300,000+ Servers Exposed To Heartbleed Bug

Two months post the discovery of the Heartbleed Bug, roughly 300,000 servers remain vulnerable to the exploit.


Heartbleed was originally discovered by a Google engineer. This brought about widespread panic and an incredible amount of server patching from businesses everywhere. The glitch in the system impacts OpenSSL – an open source software used to encrypt information throughout the web, and, in the wrong hands can be abused to leak account log-in details and passwords. What separates this bug from others of its kind is the inherent nature of the OpenSSL framework, which is used by thousands of websites and left large numbers of servers on the web, exposed.

Once the Heartbleed Bug had become publicised, security researcher Robert David Graham from Errata Security uncovered that approximately 600,000 servers were exposed to the security flaw. Graham reported that one month later, half of the aforementioned servers have been patched and protected against Heartbleed and only 318,239 have been left in the same state.

Despite this, two months have passed and 309,197 servers still remain vulnerable to Heartbleed. In correlation, patch figures have dropped from double to single percentage figures in the past month. (Only 9,042 new servers have been patched).
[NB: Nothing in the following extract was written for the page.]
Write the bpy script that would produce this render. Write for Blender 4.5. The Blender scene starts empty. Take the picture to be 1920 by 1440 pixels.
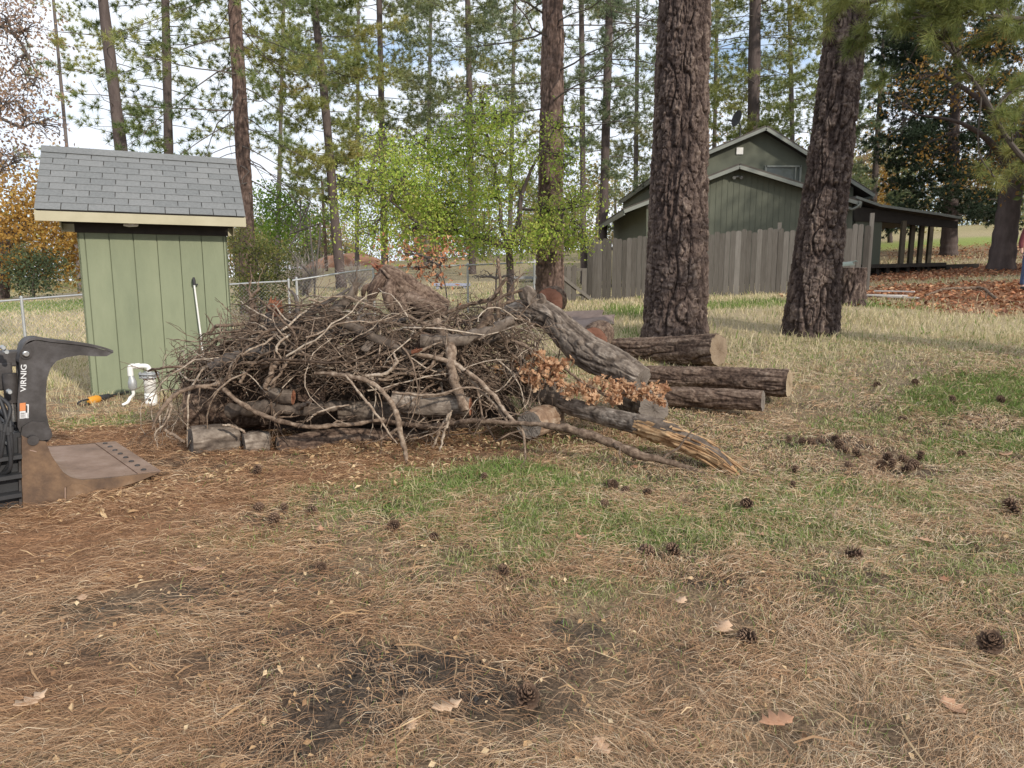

The security researcher has suggested that this stagnation is due to the fact that people have stopped bothering to patch systems. With this in mind, there should be a “slow decrease” concerning the number of vulnerable systems as older servers are replaced. The issue now being that since the few thousand major companies have protected themselves, it’s not promising that the smaller firms that have not already done so will follow suit.

Graham has stated “Even a decade from now, though, I still expect to find thousands of systems, including critical ones, still vulnerable..”

What impact will this have on the account holders? If you’re still concerned for any personal details then be sure to use McAfee’s free checker to find out whether a website is vulnerable. Alternatively, use more than one password for each online account that you have.